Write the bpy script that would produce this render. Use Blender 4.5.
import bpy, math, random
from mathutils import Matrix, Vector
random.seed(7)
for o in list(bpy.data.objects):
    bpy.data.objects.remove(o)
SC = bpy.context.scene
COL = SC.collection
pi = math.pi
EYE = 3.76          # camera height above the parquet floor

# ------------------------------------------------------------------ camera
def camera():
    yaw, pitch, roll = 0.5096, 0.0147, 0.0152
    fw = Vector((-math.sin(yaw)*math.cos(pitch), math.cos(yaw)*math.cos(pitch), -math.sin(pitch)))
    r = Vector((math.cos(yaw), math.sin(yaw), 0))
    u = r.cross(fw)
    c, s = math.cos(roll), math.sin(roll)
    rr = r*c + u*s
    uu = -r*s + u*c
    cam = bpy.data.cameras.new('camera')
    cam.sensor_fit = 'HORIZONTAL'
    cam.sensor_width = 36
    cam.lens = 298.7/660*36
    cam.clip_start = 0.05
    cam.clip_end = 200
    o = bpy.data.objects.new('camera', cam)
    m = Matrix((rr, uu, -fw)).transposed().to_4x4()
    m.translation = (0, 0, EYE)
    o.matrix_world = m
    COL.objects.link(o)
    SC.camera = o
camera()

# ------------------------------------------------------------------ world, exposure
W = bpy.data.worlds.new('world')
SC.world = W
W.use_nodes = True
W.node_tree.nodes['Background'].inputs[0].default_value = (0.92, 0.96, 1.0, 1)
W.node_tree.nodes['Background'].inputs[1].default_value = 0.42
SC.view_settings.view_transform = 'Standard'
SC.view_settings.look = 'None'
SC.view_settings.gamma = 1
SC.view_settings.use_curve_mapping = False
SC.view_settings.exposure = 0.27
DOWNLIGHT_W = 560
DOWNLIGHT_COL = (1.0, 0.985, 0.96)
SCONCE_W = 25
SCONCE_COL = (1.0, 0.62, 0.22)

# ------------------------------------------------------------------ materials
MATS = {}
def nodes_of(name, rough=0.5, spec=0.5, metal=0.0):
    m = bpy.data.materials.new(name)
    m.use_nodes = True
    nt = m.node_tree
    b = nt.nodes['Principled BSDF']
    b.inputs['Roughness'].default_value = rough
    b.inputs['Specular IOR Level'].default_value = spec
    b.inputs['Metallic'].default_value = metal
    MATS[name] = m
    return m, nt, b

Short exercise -
Everything from the first line of the material through the line containing "the parquet floor" is to be printed exactly; lines after that are to be left out.

Task solution -
Write the bpy script that would produce this render. Use Blender 4.5.
import bpy, math, random
from mathutils import Matrix, Vector
random.seed(7)
for o in list(bpy.data.objects):
    bpy.data.objects.remove(o)
SC = bpy.context.scene
COL = SC.collection
pi = math.pi
EYE = 3.76          # camera height above the parquet floor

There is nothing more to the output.